8 Mart 1857’de New York’taki bir dokuma fabrikasında çalışan 40 bin işçi kadının, hak arayışı nedeni ile yaptıkları grev sırasında 100 işçi kadının, çıkan yangında can vermeleri sonrası,1910 yılında Clara Zetkin’in Danimarka’da, bu günün,”Dünya Emekçi Kadınlar Günü “ olması önerisi kabul görüyor. 1957’de de Birleşmiş Milletler bu günü kabul ediyor.

O günden beridir, kadın hakları ve toplumda kadının konumu ile ilgili çalışmalar yapılagelmekte. Ne kadar mesafe kat edildiği ise ortada. Hele de ülkemizde. Durum daha da kötü yönde gelişti. Erkek egemen toplumumuzda özellikle 12 senedir, iktidardakiler, zihniyetleri ile kadını ikinci sınıf konuma oturttukları için, durum gittikçe vahimleşti.

Üniversitelerde, lise ve ortaokullarda, mecliste, tüm kamusal alanlarda, kadının türbanı serbest bırakılıp, hükümet tarafından özgürlük imiş gibi sunulsa da, tam tersine, kadının, sosyal yaşamdan çekilmesi, aşağılanması idi aslında amaçlanan.

Her fırsatta, kadının çalışma hayatından çekilip, evde oturup, ev işleri, eşi ve çocukları ile ilgilenmesinin asli görevi olduğu işlenmekte, dile getirilmekte.

İktidardakiler bu görüşte olup, yandaşları da bu görüşleri pompalayınca,4+4+4 eğitim sistemi ile uzun vadede de bunun sağlanması amaçlanınca, kadının ikinci sınıf konumu iyice sağlamlaştırıldı.

Arkasından bu durum, erkek tarafından, kadının, yalnızca cinsel obje olarak ve kendi hizmetini sağlayacak, kendisine tahammül etmesi gereken bir varlık olarak görülmesi, onun şiddet uygulanacak, hatta öldürülebilecek bir varlık olarak görülmesini kolaylaştırdı. Ve son 7 yılda şiddet uygulanan kadın sayısında % 1400 artış görüldü. Tam bir felaket.

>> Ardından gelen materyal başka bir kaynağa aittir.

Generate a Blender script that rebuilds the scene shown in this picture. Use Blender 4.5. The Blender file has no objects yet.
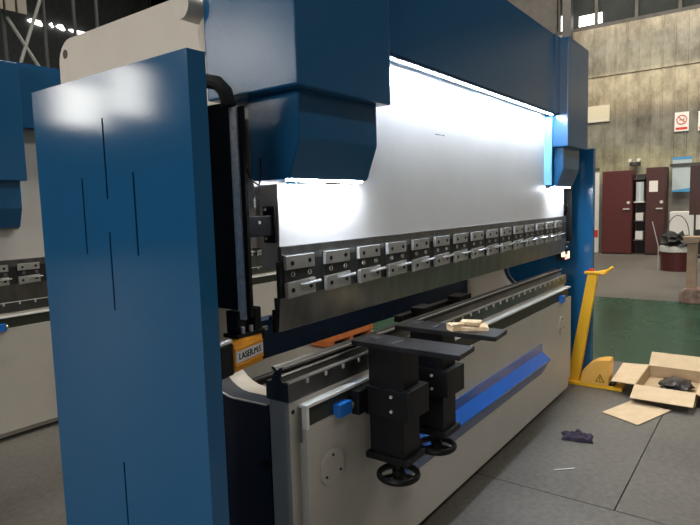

Son 10 yılda 7122 kadın öldürülmüş,4876 kadın tecavüze uğramış. Toplum adeta cinnet geçiriyor. Günde nerede ise bir kadın öldürülüyor. Depresyon ilaçları tüketimi tavan yapmış durumda.

“Kadın-erkek eşitliği fıtrata ters” diyen bir yönetenimiz varken, başka nasıl olacaktı ki?

Bir de Atatürk zamanındaki çağdaş zihniyete, kadına verilen değere bakalım. Arada dağlar kadar fark var. O dönemde çekilen kadın fotoğrafları ile şimdiki fotoğrafları kıyaslamak bile fazla söze gerek bırakmıyor. Kadınına değer vermeyen hangi toplum ilerleyebilmiş ki?

Bu kadar vahim bir durum karşısında, TBMM’deki 78 kadın milletvekilinde en küçük bir çaba görülmüyor. Kendi hemcinslerinin bu büyük sorunları ile de ilgilenmeyeceklerse neden gittiler oraya acaba?

*

Çorum Haber’de 11 Mart 2015 tarihinde yayınlanan bu yazıma ilaveten, 17 Şubat 1926 tarihinde kabul edilen Medeni Yasa ile, biz kadınların ikinci sınıf konumunu önemli ölçüde düzelten yasaları hatırlarsak;

-Tek eş ve resmi nikah koşulu getirildi.

-Yasadan önce 2 kadının tanıklığı 1 erkeğin tanıklığına eşitken, yasa ile 1 kadının tanıklığı, 1 erkeğin tanıklığına eşit kılındı.

-Miras paylaşımında yasadan önce kardeşler arasında, 2 pay erkeğe, 1 pay kadına verilirken, yasa ile eşit paylaşım getirildi.

-Ayrıca büyük önderimiz Atatürk, 5 Aralık 1934 tarihinde bir çok uygar ülkeden de önce biz kadınlara seçme-seçilme hakkı sağladı.

Onu nasıl şükranla anmayız?

Son yıllarda kadın eşitsizliği konusunda yapılanlara bakınca, 16 Nisan yeni Anayasa taslağı referandumunda “Evet” çıktığı takdirde bırakın yeni haklar kazanmayı, bu haklarımızı koruyabileceğimiz bile şüpheli.

Tüm kamu alanlarında, son olarak da T.S.K.da kadın subaylara türban serbestisi getirmekle çağdaş anlamda ne özgürlük, ne de kadın hakları konusunda bir kazanım elde edilmiş oluyor ne yazık ki.

Neler kaybedebileceğimizin farkında olmalıyız.